I can’t help it. Whenever I think of him my cheeks get red and my heart skips a beat. Whenever we talk I start to stutter and lose my train of thought. When I look at him it’s like he’s the only thing I can see. I’m absolutely head over heels for him. But the next relationship affecting my life wasn’t mine.
I love my sister, despite what it may look like. Sure, she’s blunt and abrasive at times (and I am quite annoying) but we do have meaningful conversations most days. About a week ago, however, she told me something that I thought I’d never hear. One of her friends said that a boy was planning to ask out my little sister! I absolutely lost it and asked her every question I could: what’s his name, what’s he look like, is he right handed, etc. Well, after some pep talks she decided that if said boy would ask her out then she would happily oblige. Then it happened today, and I felt different.
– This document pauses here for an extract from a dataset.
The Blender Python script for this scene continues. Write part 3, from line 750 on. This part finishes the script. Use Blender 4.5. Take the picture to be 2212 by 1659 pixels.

And that, my friends, is where we began. I am now the only single member of my immediate family. It just reminded me of how lonely I feel inside. I know that there’s someone out there willing to love me, but I can’t see them right now. Writing this helped with that heavy sagging feeling but I still have so many questions for myself, like why don’t I just throw caution to the wind and confess to my friend? Why am I so worried that he might not like me just because I’m a guy as well? What would happen if he declined? Could I secretly send him a letter from a ‘secret admirer’ asking if he’d go out with another boy? All these questions are just filling up that sagging weight on my shoulders. I’m doing my best to be optimistic, but optimism is only half the battle. I need solutions, but all I have are questions.
Thank you for actually taking the time to read my huge rant. If you have any advice at all, please do share!! I’m really stuck here because a lot of what could happen is high risk high reward and I’m sort of a wimp >.< I’m really just looking for tips on how to either find out if he’d be into me or to just nut-up and ask him myself. Thanks again.